Passam por minha memória trechos da saga de Bessie
em seu cotidiano. Foi a maior namoradeira do bairro,
não deixando fome sem alimentação,
deu-se de modo democrático, entregou-se a toda
escala social, não discriminando seus pretendentes.
Era generosa no amor e ao fazer amor.
Falo já no passado e não sei quem empurra
minha mão, como se antecipasse o que só
deveria escrever em mais algum tempo. Bessie não
dividia apenas seu coração. Repartia sua
comida com comensais que se serviam à mesa, como
era pródiga em atendê-los em emergências
menos alimentares.
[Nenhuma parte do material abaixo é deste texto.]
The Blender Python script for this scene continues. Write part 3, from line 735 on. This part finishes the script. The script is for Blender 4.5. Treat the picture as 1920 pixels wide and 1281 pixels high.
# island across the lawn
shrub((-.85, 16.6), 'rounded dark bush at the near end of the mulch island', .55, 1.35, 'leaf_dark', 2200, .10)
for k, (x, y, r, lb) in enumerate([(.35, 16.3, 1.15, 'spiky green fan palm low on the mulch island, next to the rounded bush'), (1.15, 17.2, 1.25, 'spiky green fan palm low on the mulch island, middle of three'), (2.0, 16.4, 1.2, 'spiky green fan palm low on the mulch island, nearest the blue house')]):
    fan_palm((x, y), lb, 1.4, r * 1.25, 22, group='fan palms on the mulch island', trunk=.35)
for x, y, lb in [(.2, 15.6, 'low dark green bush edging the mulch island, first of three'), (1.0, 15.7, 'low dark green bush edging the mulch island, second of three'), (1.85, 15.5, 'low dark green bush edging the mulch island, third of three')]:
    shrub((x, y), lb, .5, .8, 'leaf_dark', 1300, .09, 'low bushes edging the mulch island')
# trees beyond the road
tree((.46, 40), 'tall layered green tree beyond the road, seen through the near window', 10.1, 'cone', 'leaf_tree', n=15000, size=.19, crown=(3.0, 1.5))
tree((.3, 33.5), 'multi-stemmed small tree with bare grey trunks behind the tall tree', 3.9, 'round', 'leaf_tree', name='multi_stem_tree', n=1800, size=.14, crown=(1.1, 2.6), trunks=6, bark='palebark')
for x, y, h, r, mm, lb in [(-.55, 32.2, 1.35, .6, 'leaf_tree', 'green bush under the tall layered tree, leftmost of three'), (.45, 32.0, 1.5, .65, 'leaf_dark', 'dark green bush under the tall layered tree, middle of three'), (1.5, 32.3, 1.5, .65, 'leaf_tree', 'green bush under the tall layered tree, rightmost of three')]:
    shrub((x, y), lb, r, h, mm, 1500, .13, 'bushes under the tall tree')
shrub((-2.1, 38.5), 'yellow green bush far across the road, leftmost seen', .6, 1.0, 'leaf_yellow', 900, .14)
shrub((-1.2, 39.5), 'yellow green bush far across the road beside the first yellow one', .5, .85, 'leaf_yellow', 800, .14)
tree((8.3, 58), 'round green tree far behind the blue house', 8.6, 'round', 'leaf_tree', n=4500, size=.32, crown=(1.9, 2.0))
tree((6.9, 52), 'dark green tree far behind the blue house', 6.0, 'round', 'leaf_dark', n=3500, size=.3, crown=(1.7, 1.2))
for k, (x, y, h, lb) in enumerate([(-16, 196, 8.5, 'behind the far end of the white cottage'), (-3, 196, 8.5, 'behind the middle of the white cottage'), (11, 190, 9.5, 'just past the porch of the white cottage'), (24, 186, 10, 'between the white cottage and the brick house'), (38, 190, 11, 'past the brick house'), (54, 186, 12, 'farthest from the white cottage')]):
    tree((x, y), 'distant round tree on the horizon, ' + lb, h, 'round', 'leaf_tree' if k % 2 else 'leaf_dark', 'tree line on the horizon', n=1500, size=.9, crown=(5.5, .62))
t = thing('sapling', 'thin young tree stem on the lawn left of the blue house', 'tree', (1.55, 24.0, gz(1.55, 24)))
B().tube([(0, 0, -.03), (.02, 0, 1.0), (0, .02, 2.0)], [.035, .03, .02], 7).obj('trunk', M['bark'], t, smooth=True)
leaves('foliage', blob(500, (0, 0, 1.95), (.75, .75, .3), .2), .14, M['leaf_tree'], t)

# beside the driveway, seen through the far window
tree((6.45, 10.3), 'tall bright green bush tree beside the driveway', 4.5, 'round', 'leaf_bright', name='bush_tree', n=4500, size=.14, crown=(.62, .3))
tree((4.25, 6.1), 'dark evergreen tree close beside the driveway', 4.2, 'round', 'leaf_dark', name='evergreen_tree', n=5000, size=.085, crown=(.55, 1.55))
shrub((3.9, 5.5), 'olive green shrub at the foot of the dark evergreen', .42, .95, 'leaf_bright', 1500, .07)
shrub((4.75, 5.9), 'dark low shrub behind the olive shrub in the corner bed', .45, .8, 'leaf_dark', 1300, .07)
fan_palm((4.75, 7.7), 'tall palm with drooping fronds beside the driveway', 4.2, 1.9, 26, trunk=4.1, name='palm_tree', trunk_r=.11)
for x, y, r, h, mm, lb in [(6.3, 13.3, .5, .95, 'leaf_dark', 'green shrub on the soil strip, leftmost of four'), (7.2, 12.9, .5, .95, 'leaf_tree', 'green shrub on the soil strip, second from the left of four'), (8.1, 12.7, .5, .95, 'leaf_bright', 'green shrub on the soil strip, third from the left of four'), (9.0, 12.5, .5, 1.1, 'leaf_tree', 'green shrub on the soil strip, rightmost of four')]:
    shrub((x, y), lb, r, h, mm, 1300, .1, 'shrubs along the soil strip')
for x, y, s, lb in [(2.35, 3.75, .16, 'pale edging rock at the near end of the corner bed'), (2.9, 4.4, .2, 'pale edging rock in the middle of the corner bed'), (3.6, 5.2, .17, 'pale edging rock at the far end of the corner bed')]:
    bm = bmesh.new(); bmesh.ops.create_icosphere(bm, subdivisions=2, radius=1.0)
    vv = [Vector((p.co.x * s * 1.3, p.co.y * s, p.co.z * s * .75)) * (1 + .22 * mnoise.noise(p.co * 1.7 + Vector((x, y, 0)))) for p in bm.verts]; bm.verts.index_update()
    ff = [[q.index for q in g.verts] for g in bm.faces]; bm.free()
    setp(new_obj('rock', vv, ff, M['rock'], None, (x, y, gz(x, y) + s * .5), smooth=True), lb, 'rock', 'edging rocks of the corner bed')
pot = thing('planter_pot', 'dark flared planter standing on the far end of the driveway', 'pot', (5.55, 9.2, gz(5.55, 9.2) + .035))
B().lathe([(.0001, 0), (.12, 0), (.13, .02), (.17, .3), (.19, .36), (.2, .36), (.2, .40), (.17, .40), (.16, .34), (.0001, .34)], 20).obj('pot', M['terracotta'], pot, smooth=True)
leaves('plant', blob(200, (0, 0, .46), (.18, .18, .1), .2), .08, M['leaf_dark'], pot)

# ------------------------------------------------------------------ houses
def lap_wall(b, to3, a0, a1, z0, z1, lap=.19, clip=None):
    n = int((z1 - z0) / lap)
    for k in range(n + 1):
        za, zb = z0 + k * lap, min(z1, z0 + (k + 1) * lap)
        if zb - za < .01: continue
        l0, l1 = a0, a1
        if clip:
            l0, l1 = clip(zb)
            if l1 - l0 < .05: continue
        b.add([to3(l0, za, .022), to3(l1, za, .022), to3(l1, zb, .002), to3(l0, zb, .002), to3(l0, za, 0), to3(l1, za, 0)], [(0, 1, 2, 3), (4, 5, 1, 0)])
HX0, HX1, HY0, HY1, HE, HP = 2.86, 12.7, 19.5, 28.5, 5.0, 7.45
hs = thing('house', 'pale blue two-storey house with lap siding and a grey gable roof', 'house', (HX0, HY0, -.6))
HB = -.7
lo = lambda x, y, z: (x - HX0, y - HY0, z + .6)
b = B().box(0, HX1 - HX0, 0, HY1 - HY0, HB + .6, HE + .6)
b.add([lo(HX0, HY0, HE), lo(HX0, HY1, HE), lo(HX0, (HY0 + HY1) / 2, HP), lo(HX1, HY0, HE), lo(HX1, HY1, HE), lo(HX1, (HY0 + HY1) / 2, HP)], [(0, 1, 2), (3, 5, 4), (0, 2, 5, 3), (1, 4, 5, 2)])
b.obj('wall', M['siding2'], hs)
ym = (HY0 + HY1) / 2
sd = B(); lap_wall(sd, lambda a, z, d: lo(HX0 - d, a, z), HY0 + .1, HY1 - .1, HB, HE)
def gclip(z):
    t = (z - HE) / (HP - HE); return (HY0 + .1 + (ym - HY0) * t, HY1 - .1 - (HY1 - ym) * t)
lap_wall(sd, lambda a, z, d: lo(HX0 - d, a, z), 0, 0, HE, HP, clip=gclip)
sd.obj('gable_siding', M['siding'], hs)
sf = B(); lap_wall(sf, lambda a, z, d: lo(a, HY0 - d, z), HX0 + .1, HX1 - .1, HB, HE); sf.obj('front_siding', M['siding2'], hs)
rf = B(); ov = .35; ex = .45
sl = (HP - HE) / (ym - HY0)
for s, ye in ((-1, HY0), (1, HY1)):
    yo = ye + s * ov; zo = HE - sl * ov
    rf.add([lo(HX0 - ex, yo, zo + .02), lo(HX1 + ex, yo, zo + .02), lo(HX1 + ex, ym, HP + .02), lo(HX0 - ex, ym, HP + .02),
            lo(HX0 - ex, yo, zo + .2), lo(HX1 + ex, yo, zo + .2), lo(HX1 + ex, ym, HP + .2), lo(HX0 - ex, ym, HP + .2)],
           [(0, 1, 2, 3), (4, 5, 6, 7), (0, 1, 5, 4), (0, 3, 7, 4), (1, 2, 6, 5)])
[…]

Tinha uma personalidade dadivosa,
o que levava a procurá-la, quando sumia, na certeza
de encontrá-la amando seu namorado do dia.
Não se pense nela como uma fêmea vulgar.
Era criatura plural, mas de impecável rigor em
seu comportamento de cada dia. Uma dama invejada por
suas iguais ou assemelhadas. E amada por seus dessemelhantes,
como eu, aqui tentando fazer seu necrológio antecipado,
já prevendo muito sofrimento e me adiantando
nas saudades que sentirei. Muitas saudades!